It’s hard not to think of Jurassic Park in the Laurel forest.
The forest is vibrant green and shrouded in clouds. Ferns blanket the floor. The trunks of trees are carpeted in moss.
It’s otherworldly — one feels transported back in time.
Until you stumble upon a discarded plastic cup.
“Someone here has finished their coffee, said Audrey Fava, a local trekking guide. “And they just tossed their cup on the path. It doesn’t happen too often, but we do find litter regularly in the parking lot.”
Fava stuffed the cup in her backpack.
In a way, the garbage and Fava’s frustration with it say a lot about La Gomera today — the state of tourism and how locals feel about visitors and their impact.
It’s not a problem … yet.
“This forest is very important,” Fava said. “They were once found across Europe, up until the last Ice Age. This one survived.”
In fact, the forest has made it through various global freezes and mass extinctions, partly because the maritime climate has remained more or less unchanged. And because the place is so isolated.
Not all of the Canary Islands fit that description.

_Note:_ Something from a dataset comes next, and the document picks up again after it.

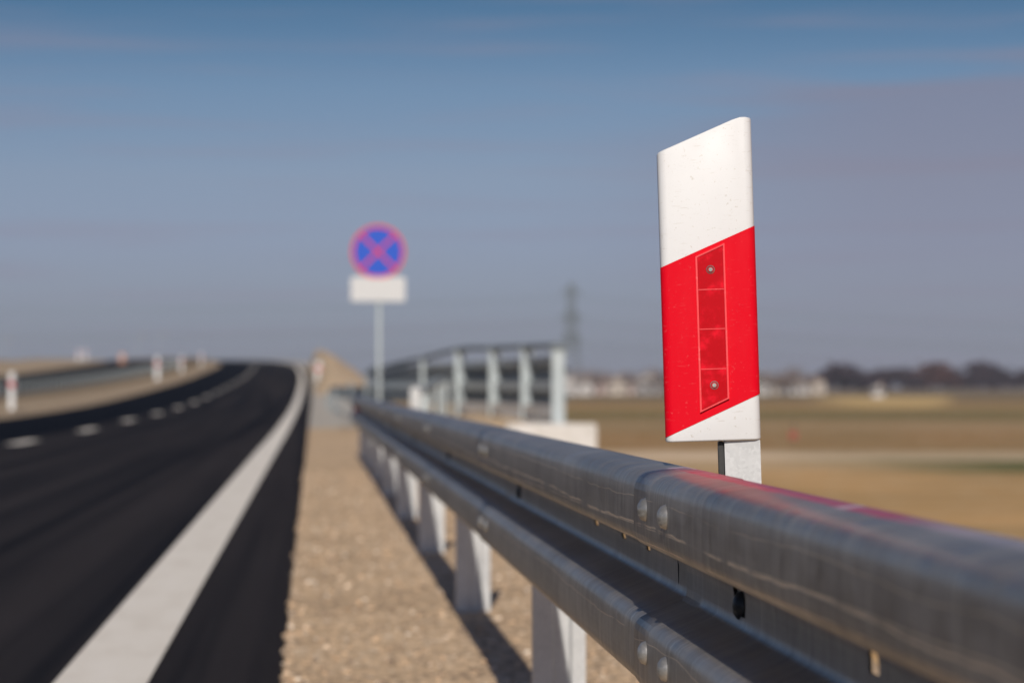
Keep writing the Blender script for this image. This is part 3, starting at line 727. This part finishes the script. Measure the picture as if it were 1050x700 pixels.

The beach boardwalk on the island of Tenerife is just a 45-minute ferry ride away. But it’s packed with partiers, all-inclusive hotels and souvenir shops.
“It’s the loud neighbor [that] La Gomera doesn’t want to become,” said Conchi Facundo, sitting in a quiet courtyard a short drive from the Laurel Forest. Facundo manages public access to the forest, which is in a big national park called Garajonay.
“In its 40 years, the park has helped attract more people to the island,” Facundo said. “But it also serves as a bulwark against tourism on a massive scale.”
She explained that the park is now a protected territory and that visitors can only access about 25% of it.
You can’t just walk anywhere on La Gomera. Nor can you build big hotels. As for roads, they’ve been kept to a minimum.
Facundo said it’s all part of the island’s strategy to keep tourism sustainable — by keeping it small. Small, she said, can actually bring in more money. Because with mass tourism, you end up spending a lot more on infrastructure.
“And the jobs associated with mass tourism tend to pay less and be more menial,” Facundo added.
La Gomera allows only small hotels and rural lodges. People rent out their houses on platforms like Airbnb, too.
It’s all small-scale stuff.
But one island tourism official, Fernando Martín, said he thinks it’s already too much.
“Too many locals are chasing easy tourist dollars, trying to rent rooms, and they’ve stopped doing things like growing food,” Martin said.
Island agriculture in recent years has plummeted.
“The fact that your lunch, and mine, is imported from off-island by boat is not sustainable,” Martin continued. “This, when we have land, we have water.”
Farming has fallen out of favor partly because of tourism, but 32-year-old Iru Izquierdo still works the land. She grows avocados.
On a recent day, she was scraping weeds away from the tree roots.
“Everyone’s attention is on the tourists and how much we can earn off of them,” Izquierdo said. “No one is helping us.”
But, she is trying to flip that dynamic on its head by getting the help she needs from the tourists themselves. She gives them a place to stay, and in return, they volunteer in her fields.
Like this tourist, who only gave her first name, Marine. She’s here with a companion. They’re from northern France.
“Farming is a great way to get into the local culture,” Marine said. “We might even find some techniques we can adapt on farms back home.”
Izquierdo, the farmer, hopes this can be a model for a kind of tourism that leaves sweat behind. Instead of plastic cups.